Se por um lado a história parece ser simples no início, de forma confusa torna-se e chegas a ser desinteressante como acaba. Uma das coisas que para mim falhou mais neste livro foi o fator “história”. Começa interessante porque ficamos curiosos em saber o que realmente aconteceu na vida passada do Sr. Ulme, o vizinho, e também nas pequenas peripécias que vão acontecendo ao próprio narrador, o Kevin. Contudo, cada detalhe acrescentado à história, em vez de a tornar mais estimulante, torna-a sim mais baralhada. O que deixa um sentimento de que nada de valor está a ser acrescentado. Especialmente, porque o final é desmoralizador. Quem está à espera de um final fechado e com uma conclusão definida, engana-se. É um final bastante aberto e deixa muito a desejar.

Para além de uma narrativa que mistura muitos temas e que depois não chega a ir a fundo a nenhum, temos personagens um pouco unidimensionais e que não nos despertam empatia. Ficando assim difícil continuar a leitura, uma vez que não estamos a torcer por ninguém. Não retiro o mérito de que são personagens reais, mas não foi o suficiente para a narrativa me absorver.

Contudo, temos de tirar o chapéu a Afonso Cruz pela brilhante escrita. Não tem descrições em demasia, mas as que tem faz de uma forma muito bonita e que nos leva a refletir...“O calor era tanto, o suor escorria-me pelas costas abaixo, não, não era suor, era a língua da morte a lamber-me a coluna de cima para baixo (…). Sentia-lhe o hálito a flores, porque ela não fede como seria crível, tem o bafo das coroas de rosas e margaridas e gladíolos com que enfeitamos os caixões e mais tarde as campas.” (pág.15-16).

São estes aspetos que fazem a obra Flores despoletar no leitor sentimentos contraditórios. Esta consegue que o leitor sinta o mesmo que o narrador, todavia sem ter muito interesse pela história.

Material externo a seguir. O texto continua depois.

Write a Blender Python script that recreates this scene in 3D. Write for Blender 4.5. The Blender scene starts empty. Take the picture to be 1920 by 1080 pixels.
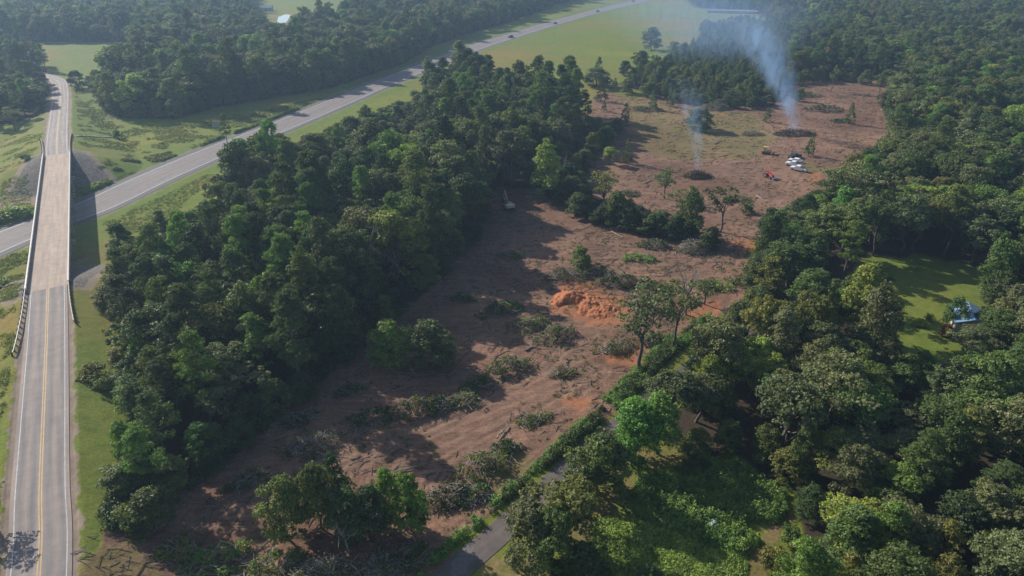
import bpy, math, random
import numpy as np
from mathutils import Vector, Matrix
# ------------------------------------------------------------------ camera, sky, sun, exposure
H, F, VH = 75.0, 1300.0, -140.0
TH = math.atan((540 - VH) / F)
sc = bpy.context.scene
col = sc.collection
cam = bpy.data.cameras.new('camera'); cam.lens = F / 1920 * 36; cam.sensor_width = 36
cam.clip_start = 1; cam.clip_end = 9000
camo = bpy.data.objects.new('camera', cam); col.objects.link(camo)
camo.location = (0, 0, H); camo.rotation_euler = (math.pi / 2 - TH, 0, 0)
sc.camera = camo
SUN_EL = math.radians(30)
sd = Vector((0.80, -0.60, 0)).normalized()          # direction shadows fall
W = bpy.data.worlds.new('World'); sc.world = W; W.use_nodes = True
nt = W.node_tree; bg = nt.nodes['Background']
sky = nt.nodes.new('ShaderNodeTexSky'); sky.sky_type = 'NISHITA'; sky.sun_disc = False
sky.sun_elevation = SUN_EL; sky.sun_rotation = math.atan2(-sd.x, -sd.y)
nt.links.new(sky.outputs[0], bg.inputs[0]); bg.inputs[1].default_value = 0.092
sl = bpy.data.lights.new('sun', 'SUN'); sl.energy = 4.6; sl.angle = math.radians(0.55); sl.color = (1.0, 0.93, 0.83)
so = bpy.data.objects.new('sun', sl); col.objects.link(so)
ld = Vector((sd.x * math.cos(SUN_EL), sd.y * math.cos(SUN_EL), -math.sin(SUN_EL)))
so.rotation_euler = ld.to_track_quat('-Z', 'Y').to_euler(); so.location = (-100, 100, 200)
vs = sc.view_settings; vs.view_transform = 'Standard'; vs.look = 'None'; vs.exposure = 0.42; vs.gamma = 1
cy = sc.cycles
cy.use_denoising = True; cy.max_bounces = 6; cy.diffuse_bounces = 3; cy.transmission_bounces = 3
cy.volume_bounces = 1; cy.transparent_max_bounces = 6; cy.caustics_reflective = False; cy.caustics_refractive = False
cy.sample_clamp_indirect = 4
R = np.random.default_rng(11); random.seed(11)

def G(u, v, z=0.0):
    a = u - 960; b = 540 - v
    dy = b * math.sin(TH) + F * math.cos(TH); dz = b * math.cos(TH) - F * math.sin(TH)
    t = (z - H) / dz
    return a * t, dy * t
def P(x, y, z=0.0):
    x = np.asarray(x, float); y = np.asarray(y, float); dz = z - H
    zc = y * math.cos(TH) - dz * math.sin(TH); yc = y * math.sin(TH) + dz * math.cos(TH)
    zc = np.maximum(zc, .1)
    return 960 + F * x / zc, 540 - F * yc / zc
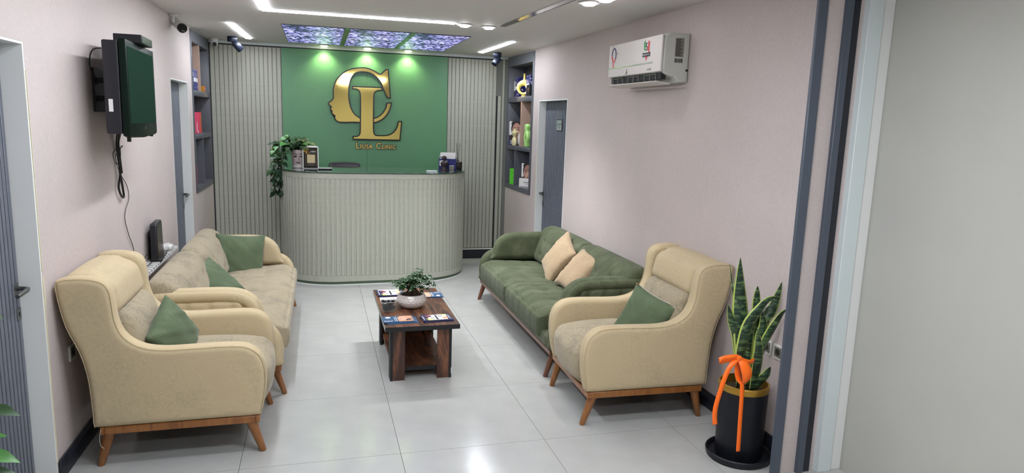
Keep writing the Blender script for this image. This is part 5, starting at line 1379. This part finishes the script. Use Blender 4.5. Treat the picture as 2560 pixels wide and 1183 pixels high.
B().prism(P, 0.0002, 0.012, 'z').obj('tray_body', 'black', t, bevel=0.002); B().prism([(x*1.02, y*1.02) for x, y in P], 0.0122, 0.016, 'z').obj('tray_rim', 'white', t, bevel=0.001)
# leaflet holder, diffuser, cards
t = thing('leaflet_holder', 'navy blue box holding white leaflets on the counter', 'box', (1.035, 4.40, ZT), -0.28)
hw, hd, hh = 0.098, 0.055, 0.125
B().box(-hw, hw, -hd, hd, 0.0003, 0.006).box(-hw, -hw+.004, -hd, hd, 0.006, hh).box(hw-.004, hw, -hd, hd, 0.006, hh).box(-hw+.004, hw-.004, -hd, -hd+.004, 0.006, hh).box(-hw+.004, hw-.004, hd-.004, hd, 0.006, hh+0.012).obj('holder', 'navy', t)
for k in range(8):
    y = -hd+0.012+k*0.012; B().box(-hw+.008+0.004*(k % 3), hw-.010, y, y+0.0045, 0.008, hh+0.028+0.007*k*0.8).obj('leaflet', 'paper', t)
B().box(-hw+.01, -0.0, -hd-.0008, -hd, 0.045, 0.105).obj('white_mark', 'paper', t)
b = B(); b.box(-hw+.006, -0.02, -hd+0.0114, -hd+0.0119, hh+0.006, hh+0.012); b.box(-hw+.006, -0.03, -hd+0.0114, -hd+0.0119, hh+0.016, hh+0.022); b.obj('text_lines', 'ink', t)
t = thing('figurine', 'dark little bust figurine before the navy leaflet box', 'figurine', (0.975, 4.285, ZT))
B().lathe([(0.0, 0.0003), (0.036, 0.0003), (0.036, 0.01), (0.026, 0.03), (0.031, 0.055), (0.040, 0.075), (0.033, 0.092), (0.012, 0.103), (0.012, 0.112), (0.023, 0.128), (0.024, 0.145), (0.014, 0.16), (0.0, 0.165)], 20, fn=lambda a, z: 1+0.12*math.cos(2*a)).obj('bust', 'hair_print', t, smooth=60)
t = thing('card_block', 'clear little block standing by the navy leaflet box', 'block', (1.055, 4.262, ZT))
B().box(-0.028, 0.028, -0.012, 0.012, 0.0003, 0.056).obj('block', 'silver_print', t, bevel=0.003)
t = thing('card_pad', 'pale blue flat card pad on the counter glass', 'pad', (0.79, 4.02, ZT), 0.02)
B().box(-0.057, 0.057, -0.035, 0.035, 0.0003, 0.013).obj('pad', 'pale_post', t, bevel=0.002)
B().box(-0.045, 0.045, -0.025, 0.025, 0.0132, 0.0142).obj('top_card', 'paper', t)
t = thing('reed_diffuser', 'black reed diffuser with dark sticks at the right end of the counter', 'diffuser', (1.185, 4.55, ZT))
B().box(-0.042, 0.042, -0.042, 0.042, 0.0003, 0.082).obj('bottle', 'black', t, bevel=0.006, seg=3)
B().lathe([(0.016, 0.0822), (0.016, 0.105), (0.012, 0.108)], 18).obj('collar', 'chrome', t, smooth=50)
b = B()
for k in range(6):
    a = PI/3*k+.3; b.box(-0.002+0.014*math.cos(a), 0.002+0.014*math.cos(a), -0.0428, -0.0421, 0.038+0.014*math.sin(a), 0.046+0.014*math.sin(a))
b.obj('emblem_print', 'silver_print', t)
for dx, top in ((-0.022, 0.30), (-0.005, 0.285), (0.018, 0.30)):
    B().tube([(dx*0.3, 0, 0.09), (dx, 0, top)], 0.0022, 6).obj('reed', 'black', t)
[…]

Numa análise superficial de Flores, é impossível não reconhecer o seu enorme talento e a forma tão bela como descreve sentimentos e emoções. Porém, o maior entrave é que, devido às personagens e ao enredo insípido, acaba por não impactar e acaba por cair num poço que podia ser tudo, mas que se resume a nada. Independentemente de o livro trazer uma premissa misteriosa e excitante, quem espera encontrar respostas para as questões propostas não deverá escolher Flores. Pois a introspeção é sobrejacente à importância do que realmente está escrito.